To divine the nub of this case, we are obliged to scrutinize the statute which mandates the parties to an action to contest a will.
Section 2741.02, Eevised Code, states: “All the devisees, legatees, and heirs of the testator, and other interested persons, including the executor or administrator, must be made parties to an action under Section 2741.01 of the Eevised Code.” (Emphasis supplied.) The insistence of that section is that interested persons be made parties to a will contest.
Quite obviously, in every controversy of this kind, there will, in the nature of things, be devisees or legatees or both. There inevitably will be heirs of the testator, if not known, then unknown. All these persons are interested in the contest.
Conversely, there will not always be a judgment creditor of an heir possessing a lien on real property of the estate (Bloor v. Platt, 78 Ohio St. 46); nor a grantee of a devisee of real property (Sears v. Stinehelfer, 89 Ohio St. 163). To the extent that such persons are nonexistent, they cannot be “other interested persons” and they need not and, indeed, cannot be named as parties.
Similarly, as this case demonstrates, there will not always be a duly appointed, qualified and acting executor or administrator of a will. An executor nominated by a will but never appointed as such by the Probate Court is a nonexistent executor and as such can not be a person interested in a will contest action and, therefore, cannot, much less need not, be joined as a party thereto.
It is conceded in this appeal that for the entire six months following probate of the will in this case, neither an executor nor an administrator was ever appointed, qualified or acted for the estate or the testator. And, after distribution of the property pursuant to the order of release from administration, which order was procured by the appellee, there was, and apparently still is, no property belonging to the estate.
The appellee insists, however, and the Court of Appeals so held, that it was the obligation of the contestants to have caused the appointment of an administrator de bonis non sed cum testamento annexo for the sole .purpose of satisfying the statutory “condition” that such person be made a party to the *61contest. Bnt we have not been cited to any statutory or ease authority which would indicate that the contestants would have had standing thus to approach the Probate Court.
They were neither creditors of the estate nor beneficiaries of the will. In fact, they abjure the will. It was, and is, inconsistent with, and contradictory to, that position to petition for the appointment of a fiduciary under the will.
The principal function of the fiduciary of an estate under a will is to protect, preserve and pay out the assets according to law and the will. Here there was no property, and, consequently, no purpose to be served by the appointment of a fiduciary.

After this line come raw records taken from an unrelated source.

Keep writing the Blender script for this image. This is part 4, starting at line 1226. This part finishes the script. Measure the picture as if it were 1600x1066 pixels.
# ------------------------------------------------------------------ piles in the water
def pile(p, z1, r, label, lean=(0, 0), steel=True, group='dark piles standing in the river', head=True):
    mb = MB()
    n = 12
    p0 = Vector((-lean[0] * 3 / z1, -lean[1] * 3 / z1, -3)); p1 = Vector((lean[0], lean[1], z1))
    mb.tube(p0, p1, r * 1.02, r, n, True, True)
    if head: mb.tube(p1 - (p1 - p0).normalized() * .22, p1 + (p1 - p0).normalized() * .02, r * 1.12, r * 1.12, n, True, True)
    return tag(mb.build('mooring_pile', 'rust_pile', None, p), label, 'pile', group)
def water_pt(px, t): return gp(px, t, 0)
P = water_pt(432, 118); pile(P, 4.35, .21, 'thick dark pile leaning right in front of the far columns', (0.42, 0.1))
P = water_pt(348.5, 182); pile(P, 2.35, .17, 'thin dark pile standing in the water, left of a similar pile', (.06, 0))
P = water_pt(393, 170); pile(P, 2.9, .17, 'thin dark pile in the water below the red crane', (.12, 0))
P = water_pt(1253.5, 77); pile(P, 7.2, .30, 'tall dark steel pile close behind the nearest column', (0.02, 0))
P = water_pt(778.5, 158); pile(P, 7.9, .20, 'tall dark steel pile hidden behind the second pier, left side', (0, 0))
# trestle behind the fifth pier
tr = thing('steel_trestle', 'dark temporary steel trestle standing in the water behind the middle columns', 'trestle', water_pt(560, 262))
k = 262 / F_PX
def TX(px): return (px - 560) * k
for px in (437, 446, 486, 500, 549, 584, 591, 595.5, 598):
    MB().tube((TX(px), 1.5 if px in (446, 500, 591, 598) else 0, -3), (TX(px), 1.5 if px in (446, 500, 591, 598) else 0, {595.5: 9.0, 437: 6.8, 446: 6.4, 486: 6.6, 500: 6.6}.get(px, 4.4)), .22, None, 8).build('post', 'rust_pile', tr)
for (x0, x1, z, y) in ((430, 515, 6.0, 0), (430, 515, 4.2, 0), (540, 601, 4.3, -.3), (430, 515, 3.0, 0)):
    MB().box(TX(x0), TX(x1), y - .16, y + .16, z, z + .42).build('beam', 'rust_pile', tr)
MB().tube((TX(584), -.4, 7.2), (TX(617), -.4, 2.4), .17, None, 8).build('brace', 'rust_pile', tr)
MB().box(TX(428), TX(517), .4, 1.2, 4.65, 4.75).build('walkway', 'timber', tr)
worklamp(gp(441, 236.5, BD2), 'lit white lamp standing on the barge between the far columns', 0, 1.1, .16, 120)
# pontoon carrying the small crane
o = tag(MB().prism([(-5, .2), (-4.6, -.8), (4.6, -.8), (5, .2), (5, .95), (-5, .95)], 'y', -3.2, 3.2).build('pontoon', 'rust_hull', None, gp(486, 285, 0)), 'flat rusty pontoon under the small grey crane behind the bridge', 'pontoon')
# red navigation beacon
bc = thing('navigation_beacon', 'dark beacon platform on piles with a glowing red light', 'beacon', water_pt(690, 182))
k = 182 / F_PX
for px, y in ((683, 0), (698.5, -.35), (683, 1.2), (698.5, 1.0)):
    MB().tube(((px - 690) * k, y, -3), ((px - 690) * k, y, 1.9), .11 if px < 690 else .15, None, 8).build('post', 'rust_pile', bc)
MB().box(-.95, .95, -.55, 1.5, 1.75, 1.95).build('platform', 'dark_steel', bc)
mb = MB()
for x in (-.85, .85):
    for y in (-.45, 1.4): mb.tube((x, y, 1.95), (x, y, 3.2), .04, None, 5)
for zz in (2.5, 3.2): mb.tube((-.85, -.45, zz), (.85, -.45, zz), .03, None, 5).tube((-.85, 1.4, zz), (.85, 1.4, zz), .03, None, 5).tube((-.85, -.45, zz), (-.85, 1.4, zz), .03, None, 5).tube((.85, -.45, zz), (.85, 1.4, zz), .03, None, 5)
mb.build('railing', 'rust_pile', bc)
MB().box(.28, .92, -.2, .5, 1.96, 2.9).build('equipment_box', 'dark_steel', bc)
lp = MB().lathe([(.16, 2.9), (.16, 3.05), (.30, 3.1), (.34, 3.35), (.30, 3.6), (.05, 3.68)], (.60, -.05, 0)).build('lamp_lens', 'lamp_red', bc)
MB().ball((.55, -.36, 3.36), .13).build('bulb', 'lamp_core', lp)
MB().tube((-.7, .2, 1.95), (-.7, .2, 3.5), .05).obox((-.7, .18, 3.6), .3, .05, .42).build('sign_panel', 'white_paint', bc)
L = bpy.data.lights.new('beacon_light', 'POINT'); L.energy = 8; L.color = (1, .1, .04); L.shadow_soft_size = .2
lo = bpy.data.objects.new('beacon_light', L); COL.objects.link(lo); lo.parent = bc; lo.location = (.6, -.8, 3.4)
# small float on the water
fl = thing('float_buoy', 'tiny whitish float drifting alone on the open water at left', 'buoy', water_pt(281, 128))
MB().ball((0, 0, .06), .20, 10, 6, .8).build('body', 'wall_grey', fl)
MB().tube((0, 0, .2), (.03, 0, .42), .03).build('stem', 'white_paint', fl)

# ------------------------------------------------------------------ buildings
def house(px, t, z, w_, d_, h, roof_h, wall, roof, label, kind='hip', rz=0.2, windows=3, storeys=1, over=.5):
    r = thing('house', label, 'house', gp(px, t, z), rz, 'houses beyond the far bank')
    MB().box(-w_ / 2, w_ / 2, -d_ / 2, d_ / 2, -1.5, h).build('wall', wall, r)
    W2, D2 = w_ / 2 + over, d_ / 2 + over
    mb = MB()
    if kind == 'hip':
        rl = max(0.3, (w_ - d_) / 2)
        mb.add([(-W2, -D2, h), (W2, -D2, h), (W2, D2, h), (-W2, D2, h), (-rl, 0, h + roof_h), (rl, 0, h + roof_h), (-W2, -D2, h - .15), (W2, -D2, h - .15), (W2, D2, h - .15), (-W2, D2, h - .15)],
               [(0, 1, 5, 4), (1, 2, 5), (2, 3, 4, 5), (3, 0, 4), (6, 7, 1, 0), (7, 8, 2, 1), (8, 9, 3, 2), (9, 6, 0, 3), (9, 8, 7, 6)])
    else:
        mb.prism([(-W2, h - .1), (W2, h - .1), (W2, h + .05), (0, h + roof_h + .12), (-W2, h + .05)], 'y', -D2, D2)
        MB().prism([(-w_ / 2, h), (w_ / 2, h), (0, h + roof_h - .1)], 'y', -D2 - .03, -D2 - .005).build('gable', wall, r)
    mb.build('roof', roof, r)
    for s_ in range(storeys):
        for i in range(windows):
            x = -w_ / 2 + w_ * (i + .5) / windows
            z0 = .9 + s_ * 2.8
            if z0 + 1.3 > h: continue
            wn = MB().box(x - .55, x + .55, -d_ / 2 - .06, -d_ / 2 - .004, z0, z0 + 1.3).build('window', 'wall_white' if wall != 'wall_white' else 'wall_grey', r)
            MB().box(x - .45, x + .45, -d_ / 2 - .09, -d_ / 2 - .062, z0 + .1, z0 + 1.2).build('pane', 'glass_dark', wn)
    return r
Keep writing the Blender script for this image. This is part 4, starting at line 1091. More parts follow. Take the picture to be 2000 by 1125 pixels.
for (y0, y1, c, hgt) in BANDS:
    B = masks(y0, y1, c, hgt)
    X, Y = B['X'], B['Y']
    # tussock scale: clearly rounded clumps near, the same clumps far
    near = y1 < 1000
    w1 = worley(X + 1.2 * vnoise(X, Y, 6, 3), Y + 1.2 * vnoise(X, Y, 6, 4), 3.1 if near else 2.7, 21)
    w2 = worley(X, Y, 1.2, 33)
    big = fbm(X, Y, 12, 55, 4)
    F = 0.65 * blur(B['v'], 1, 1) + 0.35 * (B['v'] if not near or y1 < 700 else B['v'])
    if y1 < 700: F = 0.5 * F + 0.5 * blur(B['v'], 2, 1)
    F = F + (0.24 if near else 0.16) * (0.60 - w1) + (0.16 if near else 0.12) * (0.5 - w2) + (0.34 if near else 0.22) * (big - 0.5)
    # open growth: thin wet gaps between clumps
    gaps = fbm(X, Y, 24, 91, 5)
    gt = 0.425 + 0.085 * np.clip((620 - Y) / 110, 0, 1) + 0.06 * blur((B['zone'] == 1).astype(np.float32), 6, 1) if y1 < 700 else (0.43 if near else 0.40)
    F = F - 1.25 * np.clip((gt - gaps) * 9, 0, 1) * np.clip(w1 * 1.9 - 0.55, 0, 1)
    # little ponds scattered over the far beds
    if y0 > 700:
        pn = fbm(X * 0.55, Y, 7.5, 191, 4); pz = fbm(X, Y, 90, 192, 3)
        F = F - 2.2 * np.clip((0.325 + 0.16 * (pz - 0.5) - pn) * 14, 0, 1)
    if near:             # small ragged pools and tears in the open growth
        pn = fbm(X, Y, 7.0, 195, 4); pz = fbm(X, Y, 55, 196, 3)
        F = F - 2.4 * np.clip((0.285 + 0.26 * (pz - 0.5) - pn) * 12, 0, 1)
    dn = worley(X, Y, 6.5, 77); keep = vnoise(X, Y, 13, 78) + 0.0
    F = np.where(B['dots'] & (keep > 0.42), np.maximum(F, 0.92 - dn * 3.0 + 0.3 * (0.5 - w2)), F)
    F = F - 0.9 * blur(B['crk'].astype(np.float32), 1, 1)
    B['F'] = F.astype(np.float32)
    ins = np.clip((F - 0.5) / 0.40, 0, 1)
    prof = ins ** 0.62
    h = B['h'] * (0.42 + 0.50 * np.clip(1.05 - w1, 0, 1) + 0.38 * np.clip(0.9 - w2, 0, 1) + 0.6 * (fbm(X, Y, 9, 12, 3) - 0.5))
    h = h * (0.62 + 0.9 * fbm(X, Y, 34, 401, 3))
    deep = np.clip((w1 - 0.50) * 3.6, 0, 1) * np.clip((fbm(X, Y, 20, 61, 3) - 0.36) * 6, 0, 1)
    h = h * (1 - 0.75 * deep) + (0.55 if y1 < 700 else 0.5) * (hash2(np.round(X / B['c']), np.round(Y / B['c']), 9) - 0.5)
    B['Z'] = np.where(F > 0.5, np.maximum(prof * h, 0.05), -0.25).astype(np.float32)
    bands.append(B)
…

The interest of the fiduciary in a will contest action is also to preserve and protect the property, but, in addition, to be apprised of his duty to refrain from distributing it pending the outcome of that action. Section 2113.21, Revised Code. See also Adams v. Gurklies, 88 Ohio App. 225. Thus, the essential purpose of requiring his participation as a party is to notify him of, and to actuate his duties during, the pendency of that action. Although he undoubtedly has the right to defend the will (see Section 2741.04, Revised Code), he has no duty so to do and may cast that burden upon the legatees and devisees. Executors of Andrews v. Administrators, 7 Ohio St. 143. We conclude, therefore, that for the Probate Court to have appointed a fiduciary at the insistence of the appellants, had they made such request, would have been a purposeless and unauthorized act. We conclude further that the instant will contest was “brought” within six months after probate of the will according to Section 2741.09, Revised Code.
Under this solution of the case, we need not divaricate, as the appellants would have us, through Porter v. Fenner, 5 Ohio St. 2d 233; Mangan v. Hopkins, 166 Ohio St. 41; Brynner v. Jones, 154 Ohio St. 184; and Peters v. Moore, 154 Ohio St. 171 (in each of which there was a duly appointed executor who was joined in the action, but served with summons in his individual, not his fiduciary, capacity), to see whether Porter inferentially overruled Brynner and Peters through the express overruling of Mangan (as the Chief Justice thought Porter expressly should do, viz., 5 Ohio St. 2d 233, 237) and thus to determine whether *62the rule of Draher v. Walters, 130 Ohio St. 92, has been revitalized. This determination must await a case in which the question necessarily presents itself.
The judgment of the Court of Appeals is reversed and the cause remanded for further proceedings not inconsistent herewith.
Judgment reversed.
Taft, C. J., Zimmerman, Matthias, O’Neill and Brown, JJ., concur. Herbert, J., concurs except in paragraph five of the syllabus.